Published on 12:00 AM, March 13, 2017

Of surrealistic forms and poetic compositions

Duet print exhibition at Shilpangan

“Reflection”; Lithograph by Ajit Seal.

A 13-day duet print exhibition titled “Diversity in Duality” is now on at Gallery Shilpangan in Dhanmondi where art connoisseurs can see some outstanding works by Ajit Seal -- an eminent printmaker of Visva-Bharati University, Shantiniketan, India, and his colleague Uttam Kumar Basak.

Professor Rafiqun Nabi inaugurated the exhibition as chief guest on March 12. Professor Nisar Hossain, Dean, Faculty of Fine Art, University of Dhaka; architect and art connoisseur Mustapha Khalid Palash and Rupali Chowdhury, Managing Director, Berger Paints Bangladesh Limited spoke at the inaugural ceremony.

Ajit Seal's long engagement with the media has taught him that articulating a composition can never be independent of the medium's possibilities, uniqueness and particularity, which heavily influence the final outcome. As a student of revered printmaker Somnath Hore, Ajit himself has attained mastery over the printmaking medium.
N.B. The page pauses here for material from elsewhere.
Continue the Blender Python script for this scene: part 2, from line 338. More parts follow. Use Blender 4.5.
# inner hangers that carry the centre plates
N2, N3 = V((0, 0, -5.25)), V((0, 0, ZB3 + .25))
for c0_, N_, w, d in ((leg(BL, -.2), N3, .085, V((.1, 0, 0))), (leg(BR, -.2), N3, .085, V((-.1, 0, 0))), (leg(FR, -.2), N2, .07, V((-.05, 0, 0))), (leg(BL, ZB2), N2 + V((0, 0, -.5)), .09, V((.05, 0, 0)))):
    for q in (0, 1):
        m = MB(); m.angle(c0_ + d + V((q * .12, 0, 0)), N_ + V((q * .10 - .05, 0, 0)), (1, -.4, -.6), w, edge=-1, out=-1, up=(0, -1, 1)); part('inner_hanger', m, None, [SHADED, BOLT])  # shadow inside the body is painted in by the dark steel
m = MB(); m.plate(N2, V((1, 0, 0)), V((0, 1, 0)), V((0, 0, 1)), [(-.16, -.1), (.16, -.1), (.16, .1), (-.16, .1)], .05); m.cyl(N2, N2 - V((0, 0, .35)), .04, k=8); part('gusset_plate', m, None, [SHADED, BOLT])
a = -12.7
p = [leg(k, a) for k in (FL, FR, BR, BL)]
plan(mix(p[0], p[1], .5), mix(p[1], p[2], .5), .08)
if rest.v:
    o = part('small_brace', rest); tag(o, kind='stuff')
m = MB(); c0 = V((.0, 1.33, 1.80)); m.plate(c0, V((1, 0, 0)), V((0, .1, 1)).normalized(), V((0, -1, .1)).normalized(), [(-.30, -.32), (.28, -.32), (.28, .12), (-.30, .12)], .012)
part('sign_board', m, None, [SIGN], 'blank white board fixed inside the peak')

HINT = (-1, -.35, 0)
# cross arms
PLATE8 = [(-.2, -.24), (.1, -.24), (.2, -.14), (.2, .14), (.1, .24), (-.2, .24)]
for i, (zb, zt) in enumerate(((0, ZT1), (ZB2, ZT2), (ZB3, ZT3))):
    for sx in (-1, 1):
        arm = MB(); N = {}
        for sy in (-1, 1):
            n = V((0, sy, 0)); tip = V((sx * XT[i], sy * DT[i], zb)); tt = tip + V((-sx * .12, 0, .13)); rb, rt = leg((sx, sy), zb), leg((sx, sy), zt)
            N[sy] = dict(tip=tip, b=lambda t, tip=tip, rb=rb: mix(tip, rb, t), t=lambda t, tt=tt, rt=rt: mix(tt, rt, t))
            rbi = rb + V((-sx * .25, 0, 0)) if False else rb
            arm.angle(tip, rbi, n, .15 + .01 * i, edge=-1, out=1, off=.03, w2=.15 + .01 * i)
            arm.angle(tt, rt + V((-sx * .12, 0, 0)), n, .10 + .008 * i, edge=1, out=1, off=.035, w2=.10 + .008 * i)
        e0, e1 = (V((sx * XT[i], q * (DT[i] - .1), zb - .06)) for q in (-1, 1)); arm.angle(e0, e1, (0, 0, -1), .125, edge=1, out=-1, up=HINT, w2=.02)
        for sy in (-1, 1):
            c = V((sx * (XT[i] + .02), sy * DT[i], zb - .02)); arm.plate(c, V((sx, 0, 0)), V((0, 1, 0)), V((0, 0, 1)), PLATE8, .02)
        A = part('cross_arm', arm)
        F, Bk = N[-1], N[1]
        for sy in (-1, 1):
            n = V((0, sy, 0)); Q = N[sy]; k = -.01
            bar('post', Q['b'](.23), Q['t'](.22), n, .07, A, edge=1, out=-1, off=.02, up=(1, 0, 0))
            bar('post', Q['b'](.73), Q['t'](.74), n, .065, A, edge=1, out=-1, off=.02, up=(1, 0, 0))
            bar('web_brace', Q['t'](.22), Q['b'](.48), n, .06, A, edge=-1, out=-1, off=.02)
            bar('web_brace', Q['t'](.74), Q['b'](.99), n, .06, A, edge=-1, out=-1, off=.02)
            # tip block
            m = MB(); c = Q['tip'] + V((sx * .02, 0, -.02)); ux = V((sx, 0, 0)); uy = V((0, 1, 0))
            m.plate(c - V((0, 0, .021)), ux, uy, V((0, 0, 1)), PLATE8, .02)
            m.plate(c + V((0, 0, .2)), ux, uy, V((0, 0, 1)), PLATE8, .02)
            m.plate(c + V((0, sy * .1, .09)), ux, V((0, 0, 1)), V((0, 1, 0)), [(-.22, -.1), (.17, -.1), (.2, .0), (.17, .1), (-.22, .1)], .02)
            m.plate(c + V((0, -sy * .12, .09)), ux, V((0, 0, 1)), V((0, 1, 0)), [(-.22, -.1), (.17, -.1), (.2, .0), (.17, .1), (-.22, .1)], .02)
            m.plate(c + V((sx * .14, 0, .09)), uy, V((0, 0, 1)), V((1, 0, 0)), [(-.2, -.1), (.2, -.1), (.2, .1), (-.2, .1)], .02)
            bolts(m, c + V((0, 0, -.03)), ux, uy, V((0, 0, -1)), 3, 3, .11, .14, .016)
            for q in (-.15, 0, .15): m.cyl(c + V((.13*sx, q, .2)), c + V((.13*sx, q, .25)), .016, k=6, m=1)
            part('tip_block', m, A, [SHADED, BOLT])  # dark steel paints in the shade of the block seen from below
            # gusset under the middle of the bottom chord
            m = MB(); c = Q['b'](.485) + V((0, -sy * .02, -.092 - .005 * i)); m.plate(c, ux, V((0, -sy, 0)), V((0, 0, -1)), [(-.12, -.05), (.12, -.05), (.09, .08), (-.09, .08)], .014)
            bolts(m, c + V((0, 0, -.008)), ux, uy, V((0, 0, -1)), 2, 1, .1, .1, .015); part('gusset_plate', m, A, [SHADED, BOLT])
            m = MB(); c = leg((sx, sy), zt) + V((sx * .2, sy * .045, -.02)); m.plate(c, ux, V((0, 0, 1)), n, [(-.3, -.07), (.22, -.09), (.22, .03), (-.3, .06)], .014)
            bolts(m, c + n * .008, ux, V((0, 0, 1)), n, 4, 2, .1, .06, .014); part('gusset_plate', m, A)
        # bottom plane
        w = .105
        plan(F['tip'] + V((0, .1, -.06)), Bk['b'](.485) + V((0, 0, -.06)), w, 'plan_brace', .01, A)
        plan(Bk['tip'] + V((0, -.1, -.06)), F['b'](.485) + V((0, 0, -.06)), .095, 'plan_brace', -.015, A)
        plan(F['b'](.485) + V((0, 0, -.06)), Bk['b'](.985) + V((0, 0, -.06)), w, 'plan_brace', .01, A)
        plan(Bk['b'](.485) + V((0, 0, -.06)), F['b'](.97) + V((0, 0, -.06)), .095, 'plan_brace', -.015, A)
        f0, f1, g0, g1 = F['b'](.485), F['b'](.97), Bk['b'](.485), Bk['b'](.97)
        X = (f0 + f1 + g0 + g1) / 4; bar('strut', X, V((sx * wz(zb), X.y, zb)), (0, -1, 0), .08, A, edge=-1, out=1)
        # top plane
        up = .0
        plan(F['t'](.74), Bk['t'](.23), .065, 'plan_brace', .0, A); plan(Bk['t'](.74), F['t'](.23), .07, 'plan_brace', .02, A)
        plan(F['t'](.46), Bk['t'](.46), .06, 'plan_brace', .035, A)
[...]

His prints have a velvet-soft appearance that is evocative of the delicacy of watercolours or pastels. He manages to do large-sized prints in multicolour with an illusory ease of diverse forms – geometric, surrealistic and abstract. His imaginative world consists of serene human figures, frail birds and shy tortoises that coexist peacefully, shrouded in an ethereal light and shade.

At the exhibition, Ajit portrays a lean figure with staring ribs in a ground of stunning textures in tones of red and brown. Its sculpture-esque irony is reminiscent of Somnath Hore's bronzes. Stunning etching, platography and lithography are the highlight of the show. As a faculty member at the Department of Printmaking in Kala Bhavana of Visva-Bharati University, Ajit introduced platography, a medium previously unexplored by artists and students working at Santiniketan. In the platography process, the lithographic stone is replaced by an aluminium plate.

The nuance of surrealism is apparent in some of Ajit Seal's works. It is evident in a bent female figure floating down to the bottom of the composition through a landscape along with some abstract forms in a misty space, while a tortoise floats down to her. In this dreamscape where the known becomes unknown, the slumbering figure floats helplessly without any active agency.

The animal, human body, face and twisted female figure appeared as recurrent motifs in the works of both. One of Uttam Basak's etchings depicts a portrait of a man with an intriguing expression. Another of his etchings, “Cry for Peace”, shows an antagonistic feature between a tiger and a female figure.

There are some abstract and semi-abstract works at the exhibition, that is open daily from 3pm to 8pm till March 24.